Dataset excerpt:

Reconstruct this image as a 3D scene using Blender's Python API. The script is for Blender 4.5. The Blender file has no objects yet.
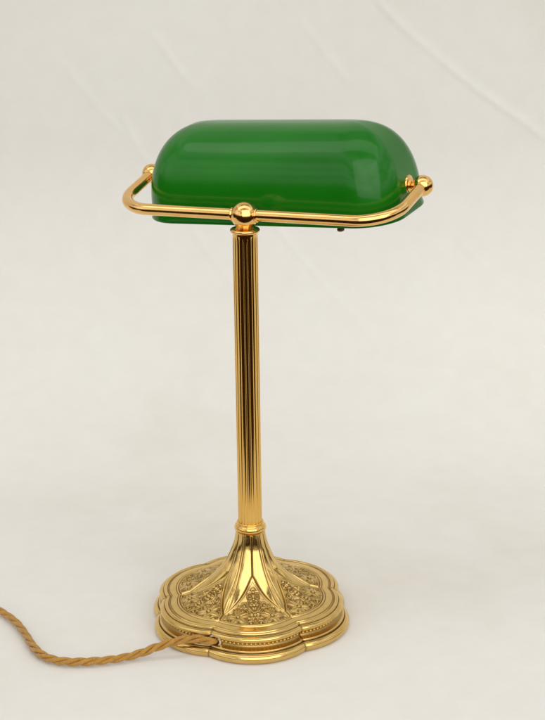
import bpy, math
import numpy as np
from mathutils import Matrix, Vector

# ------------------------------------------------------------------ scene
scene = bpy.context.scene
COL = scene.collection
MM = 0.001
rng = np.random.default_rng(7)


def R(d):
    return math.radians(d)


def link_mesh(name, V, F, mat, parent=None, smooth=True, attr=None, sharp=None):
    me = bpy.data.meshes.new(name)
    me.from_pydata([tuple(v) for v in (np.asarray(V, float) * MM).tolist()], [], F)
    me.update()
    if smooth:
        me.polygons.foreach_set('use_smooth', [True] * len(me.polygons))
    if sharp:
        me.set_sharp_from_angle(angle=R(sharp))
    if attr is not None:
        for nm, a in attr.items():
            at = me.attributes.new(nm, 'FLOAT', 'POINT')
            at.data.foreach_set('value', np.asarray(a, np.float32))
    me.materials.append(mat)
    o = bpy.data.objects.new(name, me)
    COL.objects.link(o)
    if parent is not None:
        o.parent = parent
    return o


def grid_faces(nr, nc, wrap=True, flip=False):
    F = []
    m = nc if wrap else nc - 1
    for i in range(nr - 1):
        for j in range(m):
            a = i * nc + j
            b = i * nc + (j + 1) % nc
            c = (i + 1) * nc + (j + 1) % nc
            d = (i + 1) * nc + j
            F.append((a, d, c, b) if flip else (a, b, c, d))
    return F


def lathe(profile, n=64):
    """profile [(r,z)] from bottom to top, outward facing"""
    A = np.linspace(0, 2 * np.pi, n, endpoint=False)
    V = np.concatenate([np.stack([r * np.cos(A), r * np.sin(A), np.full(n, z)], 1) for r, z in profile])
    F = grid_faces(len(profile), n)
    k = len(V)
    if profile[0][0] > 1e-6:
        F.append(tuple(range(n - 1, -1, -1)))
    if profile[-1][0] > 1e-6:
        F.append(tuple(range(k - n, k)))
    return V, F


def arc(cx, cz, r, a0, a1, n=10, rz=None):
    rz = r if rz is None else rz
    return [(cx + r * math.cos(R(t)), cz + rz * math.sin(R(t))) for t in np.linspace(a0, a1, n)]


def frames(P):
    P = np.asarray(P, float)
    T = np.gradient(P, axis=0)
    T /= np.linalg.norm(T, axis=1)[:, None]
    n = np.cross(T[0], [0.0, 0, 1.0])
    if np.linalg.norm(n) < 1e-3:
        n = np.array([1.0, 0, 0])
    n /= np.linalg.norm(n)
    N = []
    for t in T:
        n = n - t * (n @ t)
        n /= np.linalg.norm(n)
        N.append(n)
    N = np.array(N)
    return T, N, np.cross(T, N)


def tube(P, rad, n=24, caps=True):
    P = np.asarray(P, float)
    T, N, B = frames(P)
    rad = np.broadcast_to(rad, (len(P),))
    A = np.linspace(0, 2 * np.pi, n, endpoint=False)
    V = (P[:, None] + rad[:, None, None] * (np.cos(A)[None, :, None] * N[:, None] + np.sin(A)[None, :, None] * B[:, None])).reshape(-1, 3)
    F = grid_faces(len(P), n)
    if caps:
        F.append(tuple(range(n - 1, -1, -1)))
        F.append(tuple(range(len(V) - n, len(V))))
    return V, F


def merge(parts):
    V, F, k = [], [], 0
    for v, f in parts:
        V.append(np.asarray(v, float))
        F += [tuple(i + k for i in q) for q in f]
        k += len(v)
    return np.concatenate(V), F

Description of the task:
With all pictures left out, please transcribe exactly the lines from the start of the material through the line with "return math.radians(d)".

Solution for this exercise:
Reconstruct this image as a 3D scene using Blender's Python API. The script is for Blender 4.5. The Blender file has no objects yet.
import bpy, math
import numpy as np
from mathutils import Matrix, Vector

# ------------------------------------------------------------------ scene
scene = bpy.context.scene
COL = scene.collection
MM = 0.001
rng = np.random.default_rng(7)


def R(d):
    return math.radians(d)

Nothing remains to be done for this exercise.